As for making people accept it, look at it this way, it's not the destination that's important, but the journey. The telling of the story is what's going to draw people in, not the ending. The ending is just a moment. So long as it's an honest ending, it doesn't matter. Remember the movie Titanic. Before it was made people were saying who wants to watch a movie where they know the boat's going to sink. Well, it didn't matter that the boat sank. What was important was the struggle and how it played out. If both Rose and Jack both died at the end, I think the movie would have still worked if that's the type of story they wanted to tell.
 

Sheriff Woody

Troubadour
Readers will always be drawn toward characters that have strong desires. If your character wants something, and wants it BADLY, people will become invested in that character's journey. The harder they must work to get what they desire, the more we will care.
 

Shockley

Maester
I'm going to suggest slight disagreement with the actual question - unless it is something like the Titanic or the three hundred Spartans, I don't know if there's any reason that the reader should *know* that the protagonist will fail.
 
I'm going to suggest slight disagreement with the actual question - unless it is something like the Titanic or the three hundred Spartans, I don't know if there's any reason that the reader should *know* that the protagonist will fail.

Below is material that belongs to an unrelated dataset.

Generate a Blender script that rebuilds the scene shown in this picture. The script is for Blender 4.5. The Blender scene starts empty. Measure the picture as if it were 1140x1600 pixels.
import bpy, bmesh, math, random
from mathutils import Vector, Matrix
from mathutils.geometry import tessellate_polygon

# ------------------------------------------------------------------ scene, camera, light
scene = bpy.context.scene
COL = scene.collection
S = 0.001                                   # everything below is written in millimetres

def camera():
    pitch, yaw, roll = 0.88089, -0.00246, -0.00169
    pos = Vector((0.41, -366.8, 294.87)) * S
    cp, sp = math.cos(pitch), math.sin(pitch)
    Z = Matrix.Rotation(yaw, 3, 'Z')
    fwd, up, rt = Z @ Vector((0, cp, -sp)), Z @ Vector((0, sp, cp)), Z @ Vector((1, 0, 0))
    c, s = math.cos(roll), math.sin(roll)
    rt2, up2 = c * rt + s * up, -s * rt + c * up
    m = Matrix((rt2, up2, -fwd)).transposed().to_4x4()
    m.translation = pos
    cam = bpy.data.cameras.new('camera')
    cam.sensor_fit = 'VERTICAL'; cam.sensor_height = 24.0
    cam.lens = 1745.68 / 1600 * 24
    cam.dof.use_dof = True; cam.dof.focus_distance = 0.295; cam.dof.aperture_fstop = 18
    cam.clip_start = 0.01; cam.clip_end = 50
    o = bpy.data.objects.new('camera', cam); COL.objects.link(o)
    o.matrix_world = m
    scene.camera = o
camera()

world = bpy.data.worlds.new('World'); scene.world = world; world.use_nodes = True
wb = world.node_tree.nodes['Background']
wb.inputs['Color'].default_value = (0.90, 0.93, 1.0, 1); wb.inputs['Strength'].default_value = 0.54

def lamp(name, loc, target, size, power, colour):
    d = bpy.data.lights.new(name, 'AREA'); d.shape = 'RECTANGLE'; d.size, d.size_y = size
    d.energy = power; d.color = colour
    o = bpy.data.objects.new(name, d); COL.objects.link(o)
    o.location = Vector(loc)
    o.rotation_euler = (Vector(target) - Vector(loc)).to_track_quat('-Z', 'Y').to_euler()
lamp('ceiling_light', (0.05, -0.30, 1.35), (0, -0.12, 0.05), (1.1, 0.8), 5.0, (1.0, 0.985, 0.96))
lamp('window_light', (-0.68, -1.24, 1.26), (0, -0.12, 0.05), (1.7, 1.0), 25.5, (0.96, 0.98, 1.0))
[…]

A point. The question was more about when there doesn't look like any sane way they could win --and I guess using tone or other tools to ensure it doesn't just look epic.
 

Amanita

Maester
For me, it would be hard, but I'm not a fan of overly depressing reads anyway. At least not, as long as they don't manage to catch my interest some other way but that's rarely happening. I prefer if there's some hope left at least for someone.
This opinion isn't universal though, many of the most famous classical works have been tragedies and the readers/viewers usually did know that before, I think. If such stories are about something that matters to people today and tells it in a good way, there will be people who are interested in it. Take Faust and his bargain with the devil for example. (I'm thinking of Goethe's version, but others are probably similar) It's clear from the beginning that this won't end well, the main character's final fate isn't the interesting part. The things that are interesting are the events happening on the way, the view on society the author is expressing through them and the reasons why the characters does end the way he does.

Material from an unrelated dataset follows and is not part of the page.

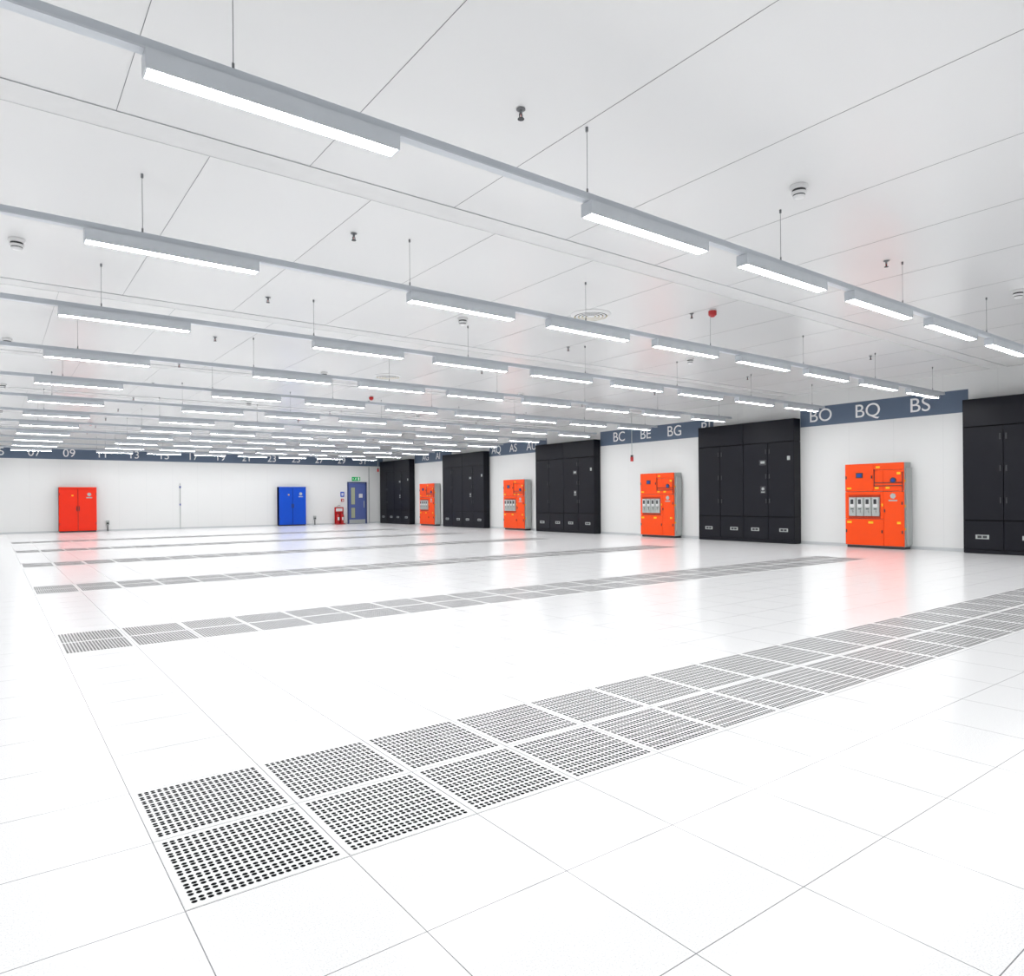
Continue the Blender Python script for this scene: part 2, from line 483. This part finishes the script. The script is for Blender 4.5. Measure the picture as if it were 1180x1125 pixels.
def small_wall_box(name, x, z, w, h, mat, mat2=None, d=0.06):
    b = MB(); b.box(-w/2, -d, -h/2, w/2, 0, h/2, mat)
    if mat2: b.box(-w*0.28, -d-0.004, -h*0.28, w*0.28, -d, h*0.28, mat2)
    return b.obj(name, loc=(x, EY-0.001, z))
small_wall_box('fire_alarm_call_point', 16.55, 1.40, 0.16, 0.16, 'firered', 'label')
small_wall_box('fire_action_notice', 16.55, 1.75, 0.22, 0.30, 'blue', 'label', 0.03)
small_wall_box('light_switch_plate', 16.35, 1.05, 0.14, 0.14, 'grey', 'label', 0.02)

# fire extinguishers on a stand
e = empty('fire_extinguisher_stand', (16.25, EY-0.35, 0))
b = MB()
b.box(-0.27, -0.15, 0.0, 0.27, 0.15, 0.05, 'firered')
b.box(-0.27, 0.11, 0.05, 0.27, 0.15, 1.0, 'firered')
b.box(-0.20, 0.10, 0.76, 0.20, 0.108, 0.93, 'label')
b.obj('stand', e, bevel=0.01)
for cx in (-0.13, 0.13):
    b = MB()
    b.lathe(cx, -0.02, [(0, .055), (.085, .055), (.09, .08), (.09, .50), (.075, .55), (.03, .60), (.025, .63)], 'firered', 20)
    b.box(cx-0.02, -0.04, 0.63, cx+0.02, 0.0, 0.68, 'dgrey')
    b.box(cx-0.015, -0.11, 0.68, cx+0.015, 0.02, 0.70, 'dgrey')
    b.cyl((cx+0.03, -0.02, 0.65), (cx+0.085, -0.07, 0.55), 0.010, 'dgrey', seg=8)
    b.cyl((cx+0.085, -0.07, 0.55), (cx+0.075, -0.10, 0.25), 0.010, 'dgrey', seg=8)
    b.box(cx-0.05, -0.114, 0.25, cx+0.05, -0.109, 0.42, 'label')
    b.obj('extinguisher', e)

# small socket posts and wall rod on far wall
def post(x):
    b = MB()
    b.box(-0.06, -0.09, 0, 0.06, 0.01, 0.012, 'grey')
    b.box(-0.02, -0.06, 0.012, 0.02, -0.02, 0.30, 'dgrey')
    b.box(-0.07, -0.08, 0.30, 0.07, 0.0, 0.52, 'grey')
    b.box(-0.045, -0.086, 0.34, 0.045, -0.08, 0.42, 'dgrey')
    b.obj('socket_outlet_post', loc=(x, EY-0.03, 0))
post(4.50); post(14.85)
b = MB()
b.box(-0.012, -0.03, 0.0, 0.012, 0, 2.35, 'grey')
b.box(-0.04, -0.04, 2.1, 0.04, 0, 2.2, 'doorblue'); b.box(-0.03, -0.035, 1.2, 0.03, 0, 1.3, 'doorblue')
b.obj('wall_cable_conduit', loc=(7.75, EY-0.017, 0))
b = MB()
b.box(-0.02, -0.03, 0.0, 0.02, 0, 3.40, 'grey')
b.obj('wall_cable_conduit', loc=(18.25, EY-0.017, 0))

# ------------------------------------------------------------ ceiling devices
def mesh_sprinkler():
    b = MB()
    b.lathe(0, 0, [(0.0, 0), (0.036, 0), (0.036, -0.006), (0.018, -0.012), (0.012, -0.012), (0.012, -0.04), (0, -0.04)], 'wire', 14)
    b.cyl((-0.014, 0, -0.04), (-0.014, 0, -0.075), 0.004, 'dgrey', seg=6)
    b.cyl((0.014, 0, -0.04), (0.014, 0, -0.075), 0.004, 'dgrey', seg=6)
    b.cyl((0, 0, -0.04), (0, 0, -0.075), 0.004, 'firered', seg=6)
    b.cyl((0, 0, -0.075), (0, 0, -0.080), 0.026, 'dgrey', seg=14)
    return b.mesh('fire_sprinkler')
def mesh_detector():
    b = MB()
    pr = [(0, 0), (0.065, 0), (0.065, -0.022), (0.058, -0.028), (0.050, -0.030), (0.050, -0.046, 'dgrey'), (0.057, -0.048),
          (0.052, -0.066), (0.046, -0.068), (0.046, -0.076, 'dgrey'), (0.044, -0.078), (0.035, -0.090), (0, -0.093)]
    pr = [(p[0]*1.25, p[1]*1.3)+tuple(p[2:]) for p in pr]
    b.lathe(0, 0, pr, 'white', 24)
    return b.mesh('smoke_detector')
def mesh_sounder():
    b = MB()
    b.lathe(0, 0, [(0, 0), (0.055, 0), (0.055, -0.02)], 'white', 20)
    b.lathe(0, 0, [(0.055, -0.02), (0.065, -0.025), (0.065, -0.085), (0.055, -0.10), (0.04, -0.105), (0.03, -0.12), (0, -0.125)], 'firered', 20)
    return b.mesh('fire_alarm_sounder')
def mesh_diffuser():
    b = MB()
    pr = [(0, -0.030)]
    for r in (0.07, 0.13, 0.19, 0.25):
        pr += [(r, -0.034), (r+0.004, -0.012, 'dgrey'), (r+0.012, -0.012, 'dgrey'), (r+0.022, -0.034, 'cream')]
    pr += [(0.29, -0.026), (0.33, -0.004), (0.33, 0)]
    b.lathe(0, 0, pr, 'white', 40)
    return b.mesh('ceiling_air_diffuser')
ms, md, mso, mdi = mesh_sprinkler(), mesh_detector(), mesh_sounder(), mesh_diffuser()
CZ = H-0.0035
for x in (-8.6, -2.65, 3.3, 9.22, 15.2):
    for j in range(-1, 11):
        place(ms, 'fire_sprinkler', None, (x, 4.30+3.05*j if j else 4.25, CZ))
for x in (-5.75, 0.25, 6.3, 12.15):
    for j in range(6):
        place(md, 'smoke_detector', None, (x, 3.72+6.02*j, CZ))
for (x, y) in ((9.3, 7.00), (8.85, 18.6), (8.9, 24.6), (3.0, 30.4), (-3.0, 7.0)):
    place(mso, 'fire_alarm_sounder', None, (x, y, CZ))
for (x, y) in ((7.9, 8.35), (7.75, 15.35), (7.8, 27.1), (-4, 8.3)):
    place(mdi, 'ceiling_air_diffuser', None, (x, y, CZ))

# hanging drop poles with call units near the right wall
def drop(x, y, z):
    b = MB()
    b.cyl((0, 0, 0.0), (0, 0, CZ-z), 0.012, 'grey', seg=8)
    b.box(-0.04, -0.035, -0.10, 0.04, 0.035, 0.05, 'firered')
    b.box(-0.025, -0.04, 0.05, 0.025, 0.04, 0.12, 'dgrey')
    b.obj('suspended_alarm_beacon', loc=(x, y, z))
drop(18.0, 17.0, 2.78)
drop(17.6, 36.2, 3.1)

# ------------------------------------------------------------ camera
cam = bpy.data.cameras.new('camera'); co = bpy.data.objects.new('camera', cam); sc.collection.objects.link(co)
cam.sensor_fit = 'HORIZONTAL'; cam.sensor_width = 36.0
cam.lens = 801.0/1180.0*36.0
cam.shift_y = 12.5/1180.0
cam.clip_start = 0.05; cam.clip_end = 200
yaw = math.atan2(0.5993, 0.8004)
Rm = Matrix.Rotation(-yaw, 4, 'Z') @ Matrix.Rotation(math.pi/2, 4, 'X') @ Matrix.Rotation(-0.0085, 4, 'Z')
co.matrix_world = Matrix.Translation((0, 0, CAM_H)) @ Rm
sc.camera = co

w = bpy.data.worlds.new('world'); sc.world = w; w.use_nodes = True
w.node_tree.nodes['Background'].inputs[0].default_value = (0.9, 0.95, 1, 1)
w.node_tree.nodes['Background'].inputs[1].default_value = 0.3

Most of those classical tragedies I can think of at the moment have a main character who's actively doing the wrong thing and doomed to fail for this reason though. A character who's having suffering heaped on him or her without any chance to do anything about it won't really make for an interesting work. Certain kinds of psychological stories might be an exception but I'm certain those are very hard to do well.
Something like the game mentioned in the initial post probably wouldn't get me interested at all. I'd be more likely to refuse to take anything seriously because it's way too much, at least if the description is anything to go by.